Bravery. This took a lot of courage for me to do. I wasn't instantly all for taking pictures like these. And honestly I'm not super comfortable with how over-sexualized they looked once I saw the angles from which they were taken from. However, I wanted to teach myself that I can be expressive in my sexuality and still be a virgin saving herself for marriage. These two things don't need to be in battle. I'm sure I will look back and think this is too far left, while at another point in life i was too far right. I hope one day to find a happy medium of purity and sexuality. But right now this is where my exploration is taking me. It's my senior year and celebrating it by loving myself, my bare self!

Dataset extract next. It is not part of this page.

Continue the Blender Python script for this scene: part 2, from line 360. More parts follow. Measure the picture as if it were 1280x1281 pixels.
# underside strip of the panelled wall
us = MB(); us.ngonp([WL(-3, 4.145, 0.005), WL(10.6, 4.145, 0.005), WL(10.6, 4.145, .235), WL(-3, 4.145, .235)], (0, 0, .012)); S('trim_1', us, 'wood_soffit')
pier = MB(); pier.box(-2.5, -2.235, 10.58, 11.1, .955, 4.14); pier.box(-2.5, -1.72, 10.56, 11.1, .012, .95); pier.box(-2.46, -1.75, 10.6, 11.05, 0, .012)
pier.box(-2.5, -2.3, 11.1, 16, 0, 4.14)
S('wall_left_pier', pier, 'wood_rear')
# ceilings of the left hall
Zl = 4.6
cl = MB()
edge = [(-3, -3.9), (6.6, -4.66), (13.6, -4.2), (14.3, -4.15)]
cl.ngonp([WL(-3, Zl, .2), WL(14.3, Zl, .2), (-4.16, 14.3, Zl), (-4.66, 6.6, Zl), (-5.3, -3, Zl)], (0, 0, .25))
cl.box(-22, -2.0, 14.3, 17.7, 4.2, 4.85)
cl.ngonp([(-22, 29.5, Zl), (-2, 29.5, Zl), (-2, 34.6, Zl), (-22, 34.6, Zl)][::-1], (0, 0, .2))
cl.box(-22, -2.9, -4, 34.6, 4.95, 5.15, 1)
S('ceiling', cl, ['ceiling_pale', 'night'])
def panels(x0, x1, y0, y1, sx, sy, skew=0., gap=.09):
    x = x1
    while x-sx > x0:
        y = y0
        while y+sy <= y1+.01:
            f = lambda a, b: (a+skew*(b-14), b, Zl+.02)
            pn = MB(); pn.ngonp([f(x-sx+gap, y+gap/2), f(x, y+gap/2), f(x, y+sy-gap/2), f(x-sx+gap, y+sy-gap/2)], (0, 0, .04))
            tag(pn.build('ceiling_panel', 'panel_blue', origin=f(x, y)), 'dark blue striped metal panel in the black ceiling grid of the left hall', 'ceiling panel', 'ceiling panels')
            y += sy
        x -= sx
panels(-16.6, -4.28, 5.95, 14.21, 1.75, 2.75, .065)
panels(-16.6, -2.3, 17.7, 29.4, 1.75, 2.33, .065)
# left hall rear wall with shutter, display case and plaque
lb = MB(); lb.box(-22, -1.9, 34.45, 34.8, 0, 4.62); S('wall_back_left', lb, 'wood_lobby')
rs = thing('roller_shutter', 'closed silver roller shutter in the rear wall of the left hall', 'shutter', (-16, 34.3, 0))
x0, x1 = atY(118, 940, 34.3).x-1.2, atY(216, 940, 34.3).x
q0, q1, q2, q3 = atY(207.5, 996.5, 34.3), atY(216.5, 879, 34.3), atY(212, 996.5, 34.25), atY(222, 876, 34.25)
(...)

I've always wanted to model!
Something the photographer said that really settled me was: "The most important thing is that you feel comfortable. The internet is a big place, so the images will be seen. .. you will be joining the ranks of not only all the amazing real girls on the site, but also Victoria Secrets Models, very well known TV and Movie Actresses, and SI swimsuit models as well..." it's exciting to be along side these brave and confident woman in the industry.

I'm supporting an artist and his work
I'm a lover of Jesus and an expressive being
I believe in loving myself, virginity, and expressing sexuality and beauty in a safe environment
We were created as bodies, temples, that should be valued at all shapes and sizes.

The other girls are daring and setting a huge example of what true beauty can be. Not bodies highly edited by vogue editors but real bodies in their envirnments.
I'm delighted to be a part of this project and bringing light to the natural body.